### Directive
Reproduce each line exactly. Skip none.

### Dataset content
-=-=-
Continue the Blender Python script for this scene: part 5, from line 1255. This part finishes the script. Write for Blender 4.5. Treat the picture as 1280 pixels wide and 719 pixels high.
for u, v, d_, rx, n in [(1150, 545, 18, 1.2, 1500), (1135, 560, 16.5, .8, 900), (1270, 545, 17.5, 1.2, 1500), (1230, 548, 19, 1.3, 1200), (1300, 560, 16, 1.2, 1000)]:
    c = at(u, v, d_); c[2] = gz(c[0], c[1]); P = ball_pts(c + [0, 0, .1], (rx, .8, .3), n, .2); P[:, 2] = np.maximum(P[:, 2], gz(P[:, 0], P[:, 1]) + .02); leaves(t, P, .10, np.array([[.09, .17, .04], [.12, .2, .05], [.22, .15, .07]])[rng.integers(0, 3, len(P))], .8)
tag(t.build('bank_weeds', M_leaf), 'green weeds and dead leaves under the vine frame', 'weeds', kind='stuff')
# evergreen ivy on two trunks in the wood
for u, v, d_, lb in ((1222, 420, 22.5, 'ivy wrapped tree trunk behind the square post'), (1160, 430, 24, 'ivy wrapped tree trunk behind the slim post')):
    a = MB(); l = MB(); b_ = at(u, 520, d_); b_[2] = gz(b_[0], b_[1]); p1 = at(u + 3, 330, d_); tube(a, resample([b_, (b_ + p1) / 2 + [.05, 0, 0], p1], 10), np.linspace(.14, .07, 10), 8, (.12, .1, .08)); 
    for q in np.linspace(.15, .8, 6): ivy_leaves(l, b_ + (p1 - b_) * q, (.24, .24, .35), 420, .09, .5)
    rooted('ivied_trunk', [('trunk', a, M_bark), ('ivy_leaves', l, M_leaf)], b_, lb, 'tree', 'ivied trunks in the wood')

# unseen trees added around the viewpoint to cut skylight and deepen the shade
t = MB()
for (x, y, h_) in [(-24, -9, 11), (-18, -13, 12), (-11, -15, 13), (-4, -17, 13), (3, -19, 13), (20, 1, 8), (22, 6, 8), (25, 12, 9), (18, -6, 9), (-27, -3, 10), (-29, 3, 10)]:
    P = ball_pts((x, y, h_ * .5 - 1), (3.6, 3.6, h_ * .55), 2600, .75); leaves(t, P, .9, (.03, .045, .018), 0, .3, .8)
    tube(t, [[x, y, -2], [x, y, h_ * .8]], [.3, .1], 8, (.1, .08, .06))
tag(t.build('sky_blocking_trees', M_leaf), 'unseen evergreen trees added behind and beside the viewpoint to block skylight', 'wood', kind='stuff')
-=-=-
### Answer to the problem
Continue the Blender Python script for this scene: part 5, from line 1255. This part finishes the script. Write for Blender 4.5. Treat the picture as 1280 pixels wide and 719 pixels high.
for u, v, d_, rx, n in [(1150, 545, 18, 1.2, 1500), (1135, 560, 16.5, .8, 900), (1270, 545, 17.5, 1.2, 1500), (1230, 548, 19, 1.3, 1200), (1300, 560, 16, 1.2, 1000)]:
    c = at(u, v, d_); c[2] = gz(c[0], c[1]); P = ball_pts(c + [0, 0, .1], (rx, .8, .3), n, .2); P[:, 2] = np.maximum(P[:, 2], gz(P[:, 0], P[:, 1]) + .02); leaves(t, P, .10, np.array([[.09, .17, .04], [.12, .2, .05], [.22, .15, .07]])[rng.integers(0, 3, len(P))], .8)
tag(t.build('bank_weeds', M_leaf), 'green weeds and dead leaves under the vine frame', 'weeds', kind='stuff')
# evergreen ivy on two trunks in the wood
for u, v, d_, lb in ((1222, 420, 22.5, 'ivy wrapped tree trunk behind the square post'), (1160, 430, 24, 'ivy wrapped tree trunk behind the slim post')):
    a = MB(); l = MB(); b_ = at(u, 520, d_); b_[2] = gz(b_[0], b_[1]); p1 = at(u + 3, 330, d_); tube(a, resample([b_, (b_ + p1) / 2 + [.05, 0, 0], p1], 10), np.linspace(.14, .07, 10), 8, (.12, .1, .08)); 
    for q in np.linspace(.15, .8, 6): ivy_leaves(l, b_ + (p1 - b_) * q, (.24, .24, .35), 420, .09, .5)
    rooted('ivied_trunk', [('trunk', a, M_bark), ('ivy_leaves', l, M_leaf)], b_, lb, 'tree', 'ivied trunks in the wood')

# unseen trees added around the viewpoint to cut skylight and deepen the shade
t = MB()
for (x, y, h_) in [(-24, -9, 11), (-18, -13, 12), (-11, -15, 13), (-4, -17, 13), (3, -19, 13), (20, 1, 8), (22, 6, 8), (25, 12, 9), (18, -6, 9), (-27, -3, 10), (-29, 3, 10)]:
    P = ball_pts((x, y, h_ * .5 - 1), (3.6, 3.6, h_ * .55), 2600, .75); leaves(t, P, .9, (.03, .045, .018), 0, .3, .8)
    tube(t, [[x, y, -2], [x, y, h_ * .8]], [.3, .1], 8, (.1, .08, .06))
tag(t.build('sky_blocking_trees', M_leaf), 'unseen evergreen trees added behind and beside the viewpoint to block skylight', 'wood', kind='stuff')